Volvo Buses launched the Volvo 7800 articulated bus at the recent Busworld in Shanghai. It is an 18-metre-long low-floor bus with a nine-litre engine mounted on the side at the front of the bus. The chassis Volvo B9SLA, with a different body, is being used with great success in the BRT system Transantiago in Chile, where Volvo has delivered more than 1,500 such buses.
Bus Rapid Transit (BRT) is a solution for traffic problems in many of the world’s cities. It involves creating bus-based transport systems using buses with high passenger capacity, bus models and stations that facilitate rapid on and off-loading and a traffic solution in which buses have priority.
Increasingly more BRT systems are being built in China, and Volvo’s new bus is suited for such traffic. It can carry 160 passengers, has four wide entries and a low floor through the entire bus to facilitate on and off loading.

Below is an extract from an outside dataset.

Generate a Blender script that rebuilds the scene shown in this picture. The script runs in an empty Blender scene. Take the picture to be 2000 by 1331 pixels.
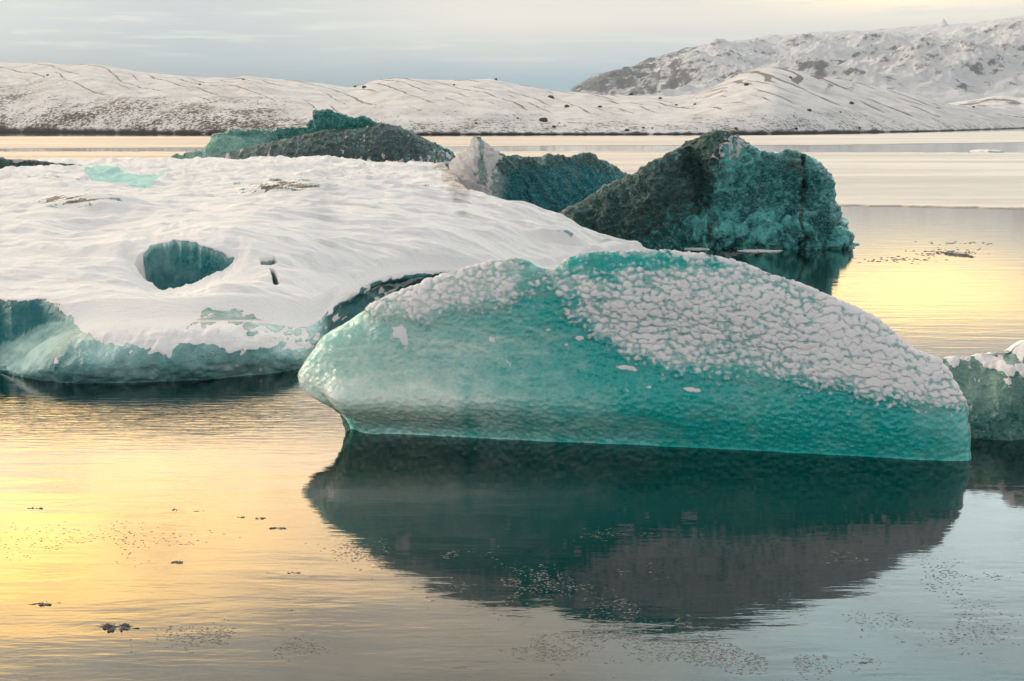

Most of the chassis is delivered as assembly kits from Volvo’s central chassis plant in Borås, Sweden. Local components are added and the chassis is assembled in Sunwin’s plant in Shanghai, where the body is also produced. The body is basically the same as used in Volvo’s Chinese 12-metre buses, but the front and rear are new and the interior is fitted to suit articulated buses.
The city bus company, Sunwin Bus, is equally and jointly owned by Volvo and the Chinese partner SAIC. The company builds city buses on Volvo chassis that are sold under the Volvo brand as well as on local chassis whereby the buses are sold under the Sunwin name.
The company has now received an order for 395 Sunwin buses for delivery to Qingdao City where the Olympic sailing competitions will be decided in the autumn. The buses, which are 10.5 and 12 metres in length, will be built at the Sunwin plants in Qingdao and Shanghai and delivered in the spring.